Speaking at the Irish Climate Summit, Cullinan insisted that farmers supported climate action and were committed to playing their part in reducing greenhouse gas (GHG) emissions.

However, he added that policymakers could not underestimate the scale of the challenge.

"Co-investment must continue to support farmers to remain competitive and sustainable as they transition through these changes," he said.

"So often, simplistic soundbites are thrown out in an attempt to scaremonger and skewer.

"The fact is, however, that unlike other sectors, such as transport, today's agricultural GHG emissions are at a similar level to those in 1995."


Cullinan pointed to ongoing investment in the sector that will pay climate dividends over the next decade.

"To date, farmers have invested over €80m in low emission slurry spreading (LESS) equipment, while sales of protected urea have more than doubled in 2020.

"Additionally, Ireland's use of energy in agriculture is 56% the EU average.”
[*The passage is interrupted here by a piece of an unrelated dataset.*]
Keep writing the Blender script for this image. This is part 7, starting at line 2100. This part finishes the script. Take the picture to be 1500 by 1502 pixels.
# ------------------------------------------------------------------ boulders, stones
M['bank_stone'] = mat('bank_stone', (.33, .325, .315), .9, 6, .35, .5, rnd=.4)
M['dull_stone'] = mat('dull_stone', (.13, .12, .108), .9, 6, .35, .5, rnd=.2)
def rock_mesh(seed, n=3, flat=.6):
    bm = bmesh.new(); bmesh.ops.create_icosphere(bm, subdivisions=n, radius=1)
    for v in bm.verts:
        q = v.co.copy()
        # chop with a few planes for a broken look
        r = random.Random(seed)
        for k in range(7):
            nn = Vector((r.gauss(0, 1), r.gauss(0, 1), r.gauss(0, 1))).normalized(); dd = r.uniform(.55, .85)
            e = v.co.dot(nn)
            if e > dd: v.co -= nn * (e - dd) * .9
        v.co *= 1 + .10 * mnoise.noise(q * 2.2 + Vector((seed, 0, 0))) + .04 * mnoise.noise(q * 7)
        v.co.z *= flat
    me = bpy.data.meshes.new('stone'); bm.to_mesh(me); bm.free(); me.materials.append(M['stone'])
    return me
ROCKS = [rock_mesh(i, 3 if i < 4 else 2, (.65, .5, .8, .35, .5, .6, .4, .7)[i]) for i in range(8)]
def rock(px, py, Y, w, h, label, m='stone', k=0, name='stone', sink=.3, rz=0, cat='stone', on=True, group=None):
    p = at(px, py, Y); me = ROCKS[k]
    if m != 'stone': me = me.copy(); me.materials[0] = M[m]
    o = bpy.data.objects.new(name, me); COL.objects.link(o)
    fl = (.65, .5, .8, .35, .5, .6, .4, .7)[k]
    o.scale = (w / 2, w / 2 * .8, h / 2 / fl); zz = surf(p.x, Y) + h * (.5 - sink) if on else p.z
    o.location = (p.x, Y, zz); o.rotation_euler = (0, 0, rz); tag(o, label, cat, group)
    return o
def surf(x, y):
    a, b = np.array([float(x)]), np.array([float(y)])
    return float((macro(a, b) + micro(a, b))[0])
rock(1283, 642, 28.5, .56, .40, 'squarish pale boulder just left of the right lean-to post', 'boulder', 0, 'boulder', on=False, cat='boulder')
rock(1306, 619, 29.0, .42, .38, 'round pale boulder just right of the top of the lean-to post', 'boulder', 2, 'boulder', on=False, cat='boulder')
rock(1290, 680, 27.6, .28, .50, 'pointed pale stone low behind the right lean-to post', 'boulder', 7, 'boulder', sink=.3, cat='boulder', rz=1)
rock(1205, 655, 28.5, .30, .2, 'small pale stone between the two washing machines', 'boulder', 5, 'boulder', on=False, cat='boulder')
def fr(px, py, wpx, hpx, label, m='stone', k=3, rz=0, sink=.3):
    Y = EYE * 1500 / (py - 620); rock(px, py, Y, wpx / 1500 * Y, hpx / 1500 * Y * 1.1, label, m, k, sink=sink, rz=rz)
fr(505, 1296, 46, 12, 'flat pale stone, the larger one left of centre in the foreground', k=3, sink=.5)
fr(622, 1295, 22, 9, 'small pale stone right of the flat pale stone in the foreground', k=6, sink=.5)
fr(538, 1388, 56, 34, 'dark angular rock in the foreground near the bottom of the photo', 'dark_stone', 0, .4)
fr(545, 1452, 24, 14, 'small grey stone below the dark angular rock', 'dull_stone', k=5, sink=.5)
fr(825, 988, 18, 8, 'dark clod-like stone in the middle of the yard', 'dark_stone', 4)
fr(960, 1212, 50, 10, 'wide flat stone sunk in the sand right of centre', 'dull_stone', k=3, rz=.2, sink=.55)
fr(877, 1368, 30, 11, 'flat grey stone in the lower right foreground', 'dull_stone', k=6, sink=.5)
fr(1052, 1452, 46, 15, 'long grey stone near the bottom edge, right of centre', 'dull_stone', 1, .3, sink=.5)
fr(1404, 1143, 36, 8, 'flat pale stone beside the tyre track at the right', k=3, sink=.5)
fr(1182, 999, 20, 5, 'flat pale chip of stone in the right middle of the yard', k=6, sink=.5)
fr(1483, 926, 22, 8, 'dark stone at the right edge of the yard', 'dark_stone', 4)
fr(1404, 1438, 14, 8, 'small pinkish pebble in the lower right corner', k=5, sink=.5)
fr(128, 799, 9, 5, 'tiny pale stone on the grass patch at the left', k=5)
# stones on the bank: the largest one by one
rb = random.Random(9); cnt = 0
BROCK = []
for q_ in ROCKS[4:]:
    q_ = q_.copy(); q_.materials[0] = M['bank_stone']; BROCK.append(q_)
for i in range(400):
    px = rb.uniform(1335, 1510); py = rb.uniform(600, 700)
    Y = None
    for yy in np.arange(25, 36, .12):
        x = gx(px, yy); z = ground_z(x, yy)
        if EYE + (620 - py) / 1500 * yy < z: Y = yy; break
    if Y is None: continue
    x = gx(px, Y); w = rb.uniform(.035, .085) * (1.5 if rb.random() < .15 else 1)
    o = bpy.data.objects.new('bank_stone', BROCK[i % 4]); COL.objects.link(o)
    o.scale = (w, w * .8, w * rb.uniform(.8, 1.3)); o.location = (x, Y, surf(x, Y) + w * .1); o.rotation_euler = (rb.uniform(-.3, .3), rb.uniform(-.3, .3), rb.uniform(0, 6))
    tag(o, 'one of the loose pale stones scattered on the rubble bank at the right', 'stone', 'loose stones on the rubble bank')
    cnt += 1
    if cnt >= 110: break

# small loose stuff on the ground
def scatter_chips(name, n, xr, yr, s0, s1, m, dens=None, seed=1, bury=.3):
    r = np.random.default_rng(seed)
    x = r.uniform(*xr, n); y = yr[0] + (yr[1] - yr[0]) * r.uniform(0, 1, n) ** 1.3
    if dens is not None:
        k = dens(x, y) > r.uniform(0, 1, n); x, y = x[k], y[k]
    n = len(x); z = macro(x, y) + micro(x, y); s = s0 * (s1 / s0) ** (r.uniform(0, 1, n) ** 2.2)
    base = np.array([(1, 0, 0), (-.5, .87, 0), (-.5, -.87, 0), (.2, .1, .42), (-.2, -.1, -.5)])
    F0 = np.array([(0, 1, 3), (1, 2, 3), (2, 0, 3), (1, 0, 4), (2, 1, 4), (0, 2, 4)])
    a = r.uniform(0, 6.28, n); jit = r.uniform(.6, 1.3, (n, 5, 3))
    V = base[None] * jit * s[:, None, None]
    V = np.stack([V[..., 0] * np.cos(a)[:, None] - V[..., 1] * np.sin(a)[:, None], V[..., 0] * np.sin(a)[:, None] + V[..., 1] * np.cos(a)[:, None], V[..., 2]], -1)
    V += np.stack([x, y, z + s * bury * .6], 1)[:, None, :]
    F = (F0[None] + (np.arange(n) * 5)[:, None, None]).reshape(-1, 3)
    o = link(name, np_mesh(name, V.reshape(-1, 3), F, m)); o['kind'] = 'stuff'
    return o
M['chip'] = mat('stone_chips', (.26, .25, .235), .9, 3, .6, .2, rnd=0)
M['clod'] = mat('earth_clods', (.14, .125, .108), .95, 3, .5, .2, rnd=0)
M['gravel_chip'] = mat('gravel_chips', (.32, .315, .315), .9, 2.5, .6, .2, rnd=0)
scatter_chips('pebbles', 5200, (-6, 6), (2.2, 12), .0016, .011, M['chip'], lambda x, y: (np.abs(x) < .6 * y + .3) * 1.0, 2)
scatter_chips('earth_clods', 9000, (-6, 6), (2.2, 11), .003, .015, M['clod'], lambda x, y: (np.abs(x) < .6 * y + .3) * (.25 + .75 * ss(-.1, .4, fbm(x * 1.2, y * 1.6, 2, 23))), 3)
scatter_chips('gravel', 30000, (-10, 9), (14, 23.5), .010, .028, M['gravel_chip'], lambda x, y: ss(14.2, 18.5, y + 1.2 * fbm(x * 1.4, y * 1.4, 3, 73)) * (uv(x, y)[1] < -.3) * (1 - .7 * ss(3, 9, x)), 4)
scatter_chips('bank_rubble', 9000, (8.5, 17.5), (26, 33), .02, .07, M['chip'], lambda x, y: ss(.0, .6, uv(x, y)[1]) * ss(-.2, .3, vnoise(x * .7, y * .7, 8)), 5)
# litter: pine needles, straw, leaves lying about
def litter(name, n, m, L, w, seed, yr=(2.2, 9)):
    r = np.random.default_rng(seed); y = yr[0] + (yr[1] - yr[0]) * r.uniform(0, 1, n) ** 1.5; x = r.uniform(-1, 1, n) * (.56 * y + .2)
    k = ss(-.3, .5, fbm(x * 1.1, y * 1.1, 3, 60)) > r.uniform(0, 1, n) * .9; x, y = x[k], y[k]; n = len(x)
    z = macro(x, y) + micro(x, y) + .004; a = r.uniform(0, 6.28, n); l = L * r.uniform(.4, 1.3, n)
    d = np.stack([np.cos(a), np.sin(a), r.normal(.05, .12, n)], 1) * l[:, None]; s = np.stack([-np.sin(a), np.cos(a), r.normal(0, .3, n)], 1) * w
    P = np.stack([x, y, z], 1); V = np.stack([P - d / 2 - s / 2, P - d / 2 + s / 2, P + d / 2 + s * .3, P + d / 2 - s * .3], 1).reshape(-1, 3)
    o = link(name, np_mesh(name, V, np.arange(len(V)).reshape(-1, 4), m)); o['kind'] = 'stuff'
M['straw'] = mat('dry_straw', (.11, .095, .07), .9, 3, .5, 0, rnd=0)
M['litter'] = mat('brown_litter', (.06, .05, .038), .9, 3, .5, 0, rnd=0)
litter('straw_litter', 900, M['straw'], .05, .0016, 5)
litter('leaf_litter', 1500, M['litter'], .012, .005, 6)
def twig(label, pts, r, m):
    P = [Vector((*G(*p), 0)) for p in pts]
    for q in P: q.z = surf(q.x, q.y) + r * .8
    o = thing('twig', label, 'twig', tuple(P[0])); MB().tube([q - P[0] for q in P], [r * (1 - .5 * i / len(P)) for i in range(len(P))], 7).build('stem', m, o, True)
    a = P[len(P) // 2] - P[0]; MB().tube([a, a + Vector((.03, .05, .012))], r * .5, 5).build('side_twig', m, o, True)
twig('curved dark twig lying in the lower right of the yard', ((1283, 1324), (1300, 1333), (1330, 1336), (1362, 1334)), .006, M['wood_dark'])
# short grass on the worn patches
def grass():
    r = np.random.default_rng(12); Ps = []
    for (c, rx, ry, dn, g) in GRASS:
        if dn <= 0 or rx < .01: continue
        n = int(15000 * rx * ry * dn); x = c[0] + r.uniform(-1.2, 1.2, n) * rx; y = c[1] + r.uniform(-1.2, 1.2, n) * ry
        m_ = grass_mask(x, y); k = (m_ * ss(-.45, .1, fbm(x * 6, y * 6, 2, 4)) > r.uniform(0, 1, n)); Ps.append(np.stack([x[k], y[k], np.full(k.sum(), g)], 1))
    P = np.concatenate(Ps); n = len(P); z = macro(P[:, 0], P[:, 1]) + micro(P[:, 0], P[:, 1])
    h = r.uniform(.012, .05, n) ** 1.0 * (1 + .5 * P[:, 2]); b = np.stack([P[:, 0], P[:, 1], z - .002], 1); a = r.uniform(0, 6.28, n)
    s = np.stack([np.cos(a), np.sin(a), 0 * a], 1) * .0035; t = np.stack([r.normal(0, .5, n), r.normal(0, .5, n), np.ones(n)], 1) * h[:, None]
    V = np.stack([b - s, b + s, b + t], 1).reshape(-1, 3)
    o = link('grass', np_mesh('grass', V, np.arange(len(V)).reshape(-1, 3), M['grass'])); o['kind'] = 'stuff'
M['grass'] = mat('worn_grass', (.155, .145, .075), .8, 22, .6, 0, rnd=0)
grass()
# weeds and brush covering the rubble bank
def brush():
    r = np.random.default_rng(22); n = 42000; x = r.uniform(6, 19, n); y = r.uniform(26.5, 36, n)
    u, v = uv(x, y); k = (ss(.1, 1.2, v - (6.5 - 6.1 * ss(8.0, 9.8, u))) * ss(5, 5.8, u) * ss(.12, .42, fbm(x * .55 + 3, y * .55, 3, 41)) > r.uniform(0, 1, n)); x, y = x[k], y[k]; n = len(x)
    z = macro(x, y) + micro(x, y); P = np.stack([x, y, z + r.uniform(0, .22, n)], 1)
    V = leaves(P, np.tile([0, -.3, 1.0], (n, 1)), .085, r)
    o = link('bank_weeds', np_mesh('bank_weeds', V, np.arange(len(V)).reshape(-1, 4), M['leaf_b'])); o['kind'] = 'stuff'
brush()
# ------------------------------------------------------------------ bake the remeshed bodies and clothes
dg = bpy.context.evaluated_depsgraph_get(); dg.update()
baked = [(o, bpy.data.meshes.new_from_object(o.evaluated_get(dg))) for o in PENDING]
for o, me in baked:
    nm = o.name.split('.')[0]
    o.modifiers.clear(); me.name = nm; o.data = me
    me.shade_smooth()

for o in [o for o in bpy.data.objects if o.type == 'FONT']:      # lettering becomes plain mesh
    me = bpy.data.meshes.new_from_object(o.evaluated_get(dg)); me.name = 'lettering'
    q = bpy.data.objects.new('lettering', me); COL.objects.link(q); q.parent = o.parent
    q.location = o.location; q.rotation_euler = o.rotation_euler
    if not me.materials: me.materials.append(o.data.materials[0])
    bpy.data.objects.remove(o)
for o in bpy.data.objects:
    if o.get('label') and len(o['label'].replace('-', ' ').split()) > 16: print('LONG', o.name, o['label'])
Commenting on the recently published climate bill, Cullinan said it was essential to consider Ireland’s targets in a global context.

"Our grass-based production system is extremely efficient from a carbon perspective. It makes no sense to drive food production elsewhere, resulting in carbon leakage as global food demand is increasing.

“This fact must be a key consideration," he said.


The IFA president welcomed recognition within the bill that measures to achieve a climate-neutral economy may not yet be fully identified.

He said these may evolve through innovation, developing scientific consensus and emerging technologies, which was particularly relevant to biogenic methane.

“The key issue in the months ahead is that there is full engagement with farmers.

"It's easy to set targets, but they must be realistic and achievable and strike the right balance between the three pillars of sustainability - environmental, economic and social," Cullinan said.